**TASK**
Repeat, please, only the lines from the top of the data down to the line with "const l = [X, Y, Z, 0.3"; include both of those lines.

**GIVEN INFORMATION**

..............................

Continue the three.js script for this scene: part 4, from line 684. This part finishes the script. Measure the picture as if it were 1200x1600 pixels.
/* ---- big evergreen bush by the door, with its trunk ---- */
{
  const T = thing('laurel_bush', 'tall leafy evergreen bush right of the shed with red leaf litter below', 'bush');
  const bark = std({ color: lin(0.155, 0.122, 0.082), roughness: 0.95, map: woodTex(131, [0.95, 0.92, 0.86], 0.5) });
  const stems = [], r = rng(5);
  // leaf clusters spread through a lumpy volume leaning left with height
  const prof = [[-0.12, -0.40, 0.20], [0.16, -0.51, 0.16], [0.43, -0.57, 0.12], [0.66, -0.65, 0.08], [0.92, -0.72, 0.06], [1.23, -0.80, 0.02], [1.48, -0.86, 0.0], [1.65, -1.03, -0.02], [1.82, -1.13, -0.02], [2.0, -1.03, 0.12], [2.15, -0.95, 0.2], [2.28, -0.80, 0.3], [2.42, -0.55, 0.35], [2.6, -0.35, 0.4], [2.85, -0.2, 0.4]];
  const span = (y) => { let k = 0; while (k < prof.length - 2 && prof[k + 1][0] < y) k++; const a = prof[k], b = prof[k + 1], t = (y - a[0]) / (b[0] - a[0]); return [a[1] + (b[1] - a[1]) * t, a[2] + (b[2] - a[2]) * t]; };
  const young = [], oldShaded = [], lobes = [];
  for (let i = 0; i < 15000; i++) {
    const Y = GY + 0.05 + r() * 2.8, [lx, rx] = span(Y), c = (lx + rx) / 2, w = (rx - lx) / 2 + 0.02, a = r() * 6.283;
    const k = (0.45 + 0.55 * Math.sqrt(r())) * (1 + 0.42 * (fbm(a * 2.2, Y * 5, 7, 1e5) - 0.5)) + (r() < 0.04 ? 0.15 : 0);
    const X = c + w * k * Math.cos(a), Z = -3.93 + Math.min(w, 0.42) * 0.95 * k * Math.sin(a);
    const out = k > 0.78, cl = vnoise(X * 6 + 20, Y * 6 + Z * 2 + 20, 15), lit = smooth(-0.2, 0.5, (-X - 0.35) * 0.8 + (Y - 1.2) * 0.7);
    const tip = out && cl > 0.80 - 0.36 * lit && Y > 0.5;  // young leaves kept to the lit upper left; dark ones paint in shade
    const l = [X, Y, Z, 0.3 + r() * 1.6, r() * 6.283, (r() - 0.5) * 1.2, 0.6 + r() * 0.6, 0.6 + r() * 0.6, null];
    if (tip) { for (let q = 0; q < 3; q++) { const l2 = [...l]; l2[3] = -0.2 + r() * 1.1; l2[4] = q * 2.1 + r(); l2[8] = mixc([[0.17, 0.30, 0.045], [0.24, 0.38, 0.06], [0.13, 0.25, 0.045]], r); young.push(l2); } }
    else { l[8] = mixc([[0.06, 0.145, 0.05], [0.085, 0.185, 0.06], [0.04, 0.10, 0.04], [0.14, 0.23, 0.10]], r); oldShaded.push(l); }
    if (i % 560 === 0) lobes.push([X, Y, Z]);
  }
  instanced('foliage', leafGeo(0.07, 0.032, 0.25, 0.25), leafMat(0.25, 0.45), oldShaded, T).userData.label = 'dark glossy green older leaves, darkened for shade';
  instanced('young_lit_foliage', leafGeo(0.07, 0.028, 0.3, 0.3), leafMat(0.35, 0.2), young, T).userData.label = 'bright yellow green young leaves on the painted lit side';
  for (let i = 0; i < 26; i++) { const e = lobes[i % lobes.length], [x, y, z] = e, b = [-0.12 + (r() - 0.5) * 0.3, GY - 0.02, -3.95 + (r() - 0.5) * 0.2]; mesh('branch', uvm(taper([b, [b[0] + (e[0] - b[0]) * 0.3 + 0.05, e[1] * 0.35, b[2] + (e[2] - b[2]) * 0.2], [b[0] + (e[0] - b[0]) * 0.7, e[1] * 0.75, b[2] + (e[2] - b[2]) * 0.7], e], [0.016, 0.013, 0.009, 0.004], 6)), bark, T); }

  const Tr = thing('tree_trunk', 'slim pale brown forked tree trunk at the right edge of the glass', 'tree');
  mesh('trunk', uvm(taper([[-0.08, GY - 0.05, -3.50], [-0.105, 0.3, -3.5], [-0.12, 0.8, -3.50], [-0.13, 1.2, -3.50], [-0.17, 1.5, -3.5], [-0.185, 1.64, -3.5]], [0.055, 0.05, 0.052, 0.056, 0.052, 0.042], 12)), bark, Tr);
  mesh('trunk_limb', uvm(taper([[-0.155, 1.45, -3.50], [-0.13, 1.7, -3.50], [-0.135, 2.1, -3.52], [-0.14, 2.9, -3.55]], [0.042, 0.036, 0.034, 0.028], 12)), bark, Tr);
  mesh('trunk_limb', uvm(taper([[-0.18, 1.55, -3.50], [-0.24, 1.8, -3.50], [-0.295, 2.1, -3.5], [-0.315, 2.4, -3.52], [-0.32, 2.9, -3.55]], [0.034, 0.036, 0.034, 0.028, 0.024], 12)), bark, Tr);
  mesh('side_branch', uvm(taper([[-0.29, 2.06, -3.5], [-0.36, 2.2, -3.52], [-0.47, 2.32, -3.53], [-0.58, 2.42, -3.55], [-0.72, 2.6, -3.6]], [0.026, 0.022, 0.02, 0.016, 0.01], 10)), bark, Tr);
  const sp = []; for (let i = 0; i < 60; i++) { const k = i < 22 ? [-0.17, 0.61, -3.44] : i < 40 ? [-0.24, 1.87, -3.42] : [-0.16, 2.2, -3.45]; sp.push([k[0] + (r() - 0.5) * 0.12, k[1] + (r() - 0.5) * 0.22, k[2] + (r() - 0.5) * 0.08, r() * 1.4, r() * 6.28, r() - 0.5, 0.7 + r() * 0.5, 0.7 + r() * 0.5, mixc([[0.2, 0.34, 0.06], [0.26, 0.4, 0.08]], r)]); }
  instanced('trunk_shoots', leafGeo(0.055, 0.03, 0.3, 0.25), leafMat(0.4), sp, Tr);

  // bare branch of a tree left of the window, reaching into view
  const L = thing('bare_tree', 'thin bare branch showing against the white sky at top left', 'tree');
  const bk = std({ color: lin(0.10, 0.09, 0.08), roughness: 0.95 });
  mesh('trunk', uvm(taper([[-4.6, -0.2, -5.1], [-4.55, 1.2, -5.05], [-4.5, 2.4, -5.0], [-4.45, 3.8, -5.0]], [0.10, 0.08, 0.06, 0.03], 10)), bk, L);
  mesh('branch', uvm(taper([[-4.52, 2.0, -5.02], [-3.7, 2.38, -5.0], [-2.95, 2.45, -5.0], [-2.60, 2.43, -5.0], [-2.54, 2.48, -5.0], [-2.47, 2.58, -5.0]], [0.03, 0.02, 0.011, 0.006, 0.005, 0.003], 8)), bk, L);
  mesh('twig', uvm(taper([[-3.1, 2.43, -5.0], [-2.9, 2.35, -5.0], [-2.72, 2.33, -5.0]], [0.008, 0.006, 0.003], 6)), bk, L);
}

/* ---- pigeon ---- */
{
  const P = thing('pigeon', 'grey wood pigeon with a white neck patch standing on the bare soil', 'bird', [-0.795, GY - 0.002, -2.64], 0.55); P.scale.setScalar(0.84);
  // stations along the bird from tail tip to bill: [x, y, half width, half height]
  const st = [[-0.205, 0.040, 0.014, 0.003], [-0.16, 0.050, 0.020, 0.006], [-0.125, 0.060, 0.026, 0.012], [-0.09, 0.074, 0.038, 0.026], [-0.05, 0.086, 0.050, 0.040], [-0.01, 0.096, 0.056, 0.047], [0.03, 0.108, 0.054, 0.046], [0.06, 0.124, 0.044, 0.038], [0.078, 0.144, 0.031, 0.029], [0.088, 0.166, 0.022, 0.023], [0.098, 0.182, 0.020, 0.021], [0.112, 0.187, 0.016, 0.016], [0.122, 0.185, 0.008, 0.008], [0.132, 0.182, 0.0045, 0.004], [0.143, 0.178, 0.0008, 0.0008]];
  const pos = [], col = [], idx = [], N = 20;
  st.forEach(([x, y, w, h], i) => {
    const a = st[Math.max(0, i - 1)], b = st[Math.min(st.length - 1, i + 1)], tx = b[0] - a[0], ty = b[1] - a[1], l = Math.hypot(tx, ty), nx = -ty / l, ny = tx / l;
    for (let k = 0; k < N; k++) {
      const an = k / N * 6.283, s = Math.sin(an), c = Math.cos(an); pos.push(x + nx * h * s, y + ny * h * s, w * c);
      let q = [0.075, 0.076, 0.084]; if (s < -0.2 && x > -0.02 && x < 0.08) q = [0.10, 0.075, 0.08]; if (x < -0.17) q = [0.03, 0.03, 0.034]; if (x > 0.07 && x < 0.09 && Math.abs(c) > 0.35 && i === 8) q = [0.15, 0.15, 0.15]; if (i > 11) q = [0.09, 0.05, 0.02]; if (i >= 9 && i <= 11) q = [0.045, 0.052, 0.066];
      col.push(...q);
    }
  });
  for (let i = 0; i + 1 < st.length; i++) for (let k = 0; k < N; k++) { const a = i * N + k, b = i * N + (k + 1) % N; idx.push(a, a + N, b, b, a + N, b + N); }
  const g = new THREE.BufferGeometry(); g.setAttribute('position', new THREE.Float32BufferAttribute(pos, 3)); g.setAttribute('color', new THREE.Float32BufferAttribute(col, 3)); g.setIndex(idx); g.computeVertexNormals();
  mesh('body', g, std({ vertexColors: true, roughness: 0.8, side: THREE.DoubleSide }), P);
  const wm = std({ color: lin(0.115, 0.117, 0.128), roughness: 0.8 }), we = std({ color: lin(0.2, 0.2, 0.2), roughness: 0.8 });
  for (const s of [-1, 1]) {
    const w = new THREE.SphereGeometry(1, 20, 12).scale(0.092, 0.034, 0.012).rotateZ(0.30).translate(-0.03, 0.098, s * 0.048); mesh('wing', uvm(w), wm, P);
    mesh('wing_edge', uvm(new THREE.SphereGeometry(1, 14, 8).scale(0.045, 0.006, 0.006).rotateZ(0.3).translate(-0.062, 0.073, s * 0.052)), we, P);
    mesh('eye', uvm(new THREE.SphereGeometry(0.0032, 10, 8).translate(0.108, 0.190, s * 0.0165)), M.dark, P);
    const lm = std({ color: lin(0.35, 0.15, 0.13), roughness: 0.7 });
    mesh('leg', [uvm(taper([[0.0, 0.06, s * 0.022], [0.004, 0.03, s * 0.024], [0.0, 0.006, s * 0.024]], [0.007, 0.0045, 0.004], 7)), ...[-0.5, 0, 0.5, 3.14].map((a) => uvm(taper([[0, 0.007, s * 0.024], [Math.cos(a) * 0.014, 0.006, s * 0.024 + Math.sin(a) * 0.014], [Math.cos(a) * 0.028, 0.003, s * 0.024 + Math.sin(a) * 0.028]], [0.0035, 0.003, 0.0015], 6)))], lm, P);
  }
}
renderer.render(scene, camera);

..............................

**IN RESPONSE**
Continue the three.js script for this scene: part 4, from line 684. This part finishes the script. Measure the picture as if it were 1200x1600 pixels.
/* ---- big evergreen bush by the door, with its trunk ---- */
{
  const T = thing('laurel_bush', 'tall leafy evergreen bush right of the shed with red leaf litter below', 'bush');
  const bark = std({ color: lin(0.155, 0.122, 0.082), roughness: 0.95, map: woodTex(131, [0.95, 0.92, 0.86], 0.5) });
  const stems = [], r = rng(5);
  // leaf clusters spread through a lumpy volume leaning left with height
  const prof = [[-0.12, -0.40, 0.20], [0.16, -0.51, 0.16], [0.43, -0.57, 0.12], [0.66, -0.65, 0.08], [0.92, -0.72, 0.06], [1.23, -0.80, 0.02], [1.48, -0.86, 0.0], [1.65, -1.03, -0.02], [1.82, -1.13, -0.02], [2.0, -1.03, 0.12], [2.15, -0.95, 0.2], [2.28, -0.80, 0.3], [2.42, -0.55, 0.35], [2.6, -0.35, 0.4], [2.85, -0.2, 0.4]];
  const span = (y) => { let k = 0; while (k < prof.length - 2 && prof[k + 1][0] < y) k++; const a = prof[k], b = prof[k + 1], t = (y - a[0]) / (b[0] - a[0]); return [a[1] + (b[1] - a[1]) * t, a[2] + (b[2] - a[2]) * t]; };
  const young = [], oldShaded = [], lobes = [];
  for (let i = 0; i < 15000; i++) {
    const Y = GY + 0.05 + r() * 2.8, [lx, rx] = span(Y), c = (lx + rx) / 2, w = (rx - lx) / 2 + 0.02, a = r() * 6.283;
    const k = (0.45 + 0.55 * Math.sqrt(r())) * (1 + 0.42 * (fbm(a * 2.2, Y * 5, 7, 1e5) - 0.5)) + (r() < 0.04 ? 0.15 : 0);
    const X = c + w * k * Math.cos(a), Z = -3.93 + Math.min(w, 0.42) * 0.95 * k * Math.sin(a);
    const out = k > 0.78, cl = vnoise(X * 6 + 20, Y * 6 + Z * 2 + 20, 15), lit = smooth(-0.2, 0.5, (-X - 0.35) * 0.8 + (Y - 1.2) * 0.7);
    const tip = out && cl > 0.80 - 0.36 * lit && Y > 0.5;  // young leaves kept to the lit upper left; dark ones paint in shade
    const l = [X, Y, Z, 0.3 + r() * 1.6, r() * 6.283, (r() - 0.5) * 1.2, 0.6 + r() * 0.6, 0.6 + r() * 0.6, null];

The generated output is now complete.